I tube to Oxford Circus, an utter contrast since it's in the middle of the main shopping district of London and always crazy-crowded. I stop at the waterstone bookstore to hang out.

Altogether a really really nice day.

29 October--Sunday

Kew Gardens today--sunny and mild. A lovely day, but I find myself tired of the manicured perfection of London's parks and gardens. I long for the wild places ofthe earth.

30 Oct--Monday

Worked a bit doing promo in the morning, then headed for Greenwich. Even before I get there I'm tired from all the walking I've been doing, since I decided to walk through the City along the way just to see if it was anymore lively on a weekday.
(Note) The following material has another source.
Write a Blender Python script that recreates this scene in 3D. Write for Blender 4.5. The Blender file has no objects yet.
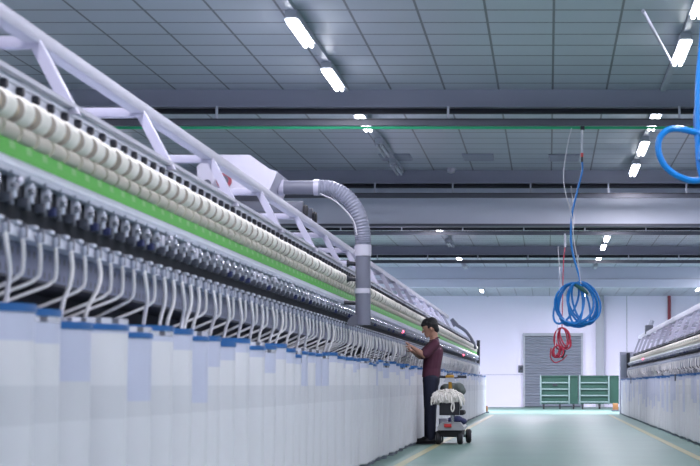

There were a few more people on the streets, but Leadenhall was still dead...odd...a place like that in Caalifornia would be busy no matter what the hour or the day. Heck, it's a shopping mall, right???

Train trip from Bank to Maritime Greenwich followed by fish and chips. The trip uneventful but interesting. Lots of Thames, wharf, canal action.

I'm not blown away by Greenwich. I've discovered that despite my love of the Regency era I don't care for the neoClassic architecture of the day, which was the norm for England for a couple of centuries, includng the era during which most of Greenwich's large public buildings were designed.

I'm writing this in the Planetarium sky show and it's really disappointing. I was expecting something terrific like the shows you can see at Griffith Park in La, but instead it's really cheesy and corny. I don't learn much...it's oriented to children--stupid uninformed children, which annoys me since right now most kids are in school and the vast majority of people in the show are adults...no doubt they feel they're being talked down to as much as I do. These folks need to put on separate shows for kids.

Sooooo...I did Greenwich. Nice town, good fish and chips but the sights, while interesting, left me unmoved. A lot of the sights were closed, including the most interesting parts of the Royal Observatory. Great views of London, though, and a peek into an estate agent's window revealed that bGreenwich is almost affordable.